By Jonathan Corbet
January 31, 2012
Herbert Poetzl recently
reported an
interesting performance problem. His SSD-equipped laptop could read data
at about 250MB/s with the 2.6.38 kernel, but performance dropped to
25-50MB/s on anything more recent. An order-of-magnitude performance drop
is just not the sort of benefit that most people look forward to when
upgrading their kernel, so this report quickly gained the attention of a
number of developers. The resolution of the problem turned out to be
simple, but it offers an interesting view of how high-performance disk I/O
works in the kernel.
An explanation of the problem requires just a bit of background, and, in
particular, the definition of a couple of terms. "Readahead" is the
process of speculatively reading file data into memory with the idea that
an application is likely to want it soon. Reasonable performance when
reading a file sequentially depends on proper readahead; that is the only
way to ensure that reading and consuming the data can be done in parallel.
Without readahead, applications will spend more time than necessary waiting
for data to be read from disk.
"Plugging," instead, is the process of stopping I/O request submissions to
the low-level device for a period of time. The motivation for plugging is
to allow a number of I/O requests to accumulate; that lets the I/O
scheduler sort them, merge adjacent requests, and apply any sort of
fairness policy that might be in effect. Without plugging, I/O requests
would tend to be smaller and more scattered across the device, reducing
performance even on solid-state disks.
Now imagine that we have a process about to start reading through a
long file, as indicated by your editor's unartistic rendering here:
Once the application starts reading from the beginning of the file, the kernel
will set about filling the first readahead window (which is 128KB with
larger files) and submit I/O for the second window, so the situation will
look something like this:
Once the application reads past 128KB into the file, the data it needs will
hopefully be in memory. The readahead machinery starts up again,
initiating I/O for the window starting at 256KB; that yields a situation
that looks something like this:
This process continues indefinitely with the kernel running to always stay
ahead of the application and have the data there by the time that
application gets around to reading it.
The 2.6.39 kernel saw some significant changes
to how plugging is handled, with the result that the plugging and
unplugging of queues is now explicitly managed in the I/O submission
code. So, starting with 2.6.39, the readahead code will plug the request
queue before it submits a batch of read operations, then unplug the queue
at the end. The function that handles basic buffered file I/O
(generic_file_aio_read()) also now does its own plugging. And
that is where the problems begin.
Imagine a process that is doing large (1MB) reads. As the first large read
gets into generic_file_aio_read(), that function will plug the
request queue and start working through the file pages already in memory.
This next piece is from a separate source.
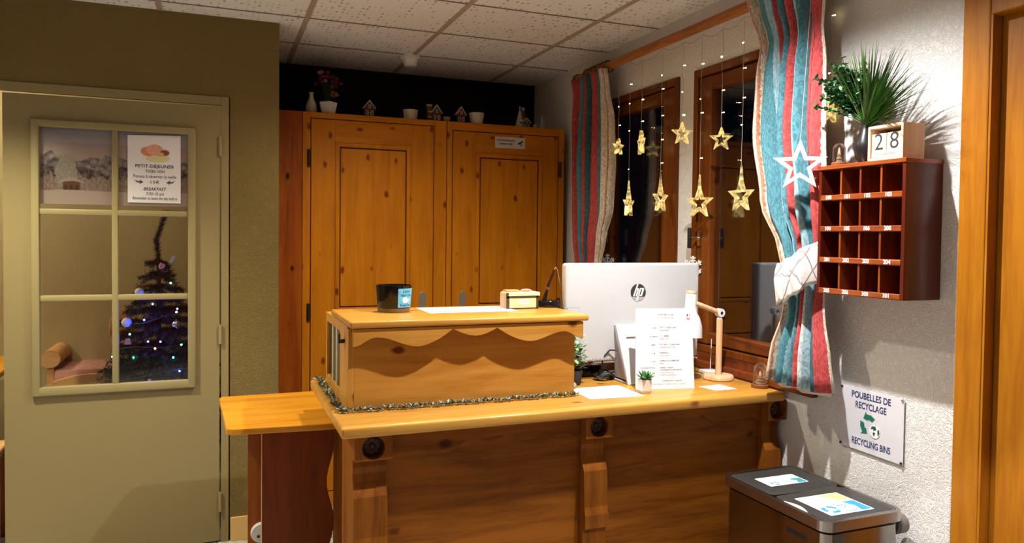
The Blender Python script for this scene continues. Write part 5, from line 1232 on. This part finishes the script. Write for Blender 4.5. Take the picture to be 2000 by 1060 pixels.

When it gets to the end of the first readahead window (at 128KB), the
readahead code will be invoked as described above. But there's a problem:
the queue is still plugged by generic_file_aio_read(), which is
still working on that 1MB read request, so the I/O
operations submitted by the readahead code are not passed on to the
hardware; they just sit in the queue.
So, when the application gets to the end of the second readahead window, we
see a situation like this:
At this point, everything comes to a stop. That will cause the queue to be
unplugged, allowing the readahead I/O requests to be executed at last, but
it is too late. The application will have to wait. That wait is enough to
hammer performance, even on solid-state devices.
The fix is to simply remove the top-level
plugging in generic_file_aio_read() so that readahead-originated
requests can get through to the hardware. Developers who have been able to
reproduce the slowdown report that this patch makes the problem go away, so
this issue can be considered solved. Look for this fix to appear in a
stable kernel release sometime soon.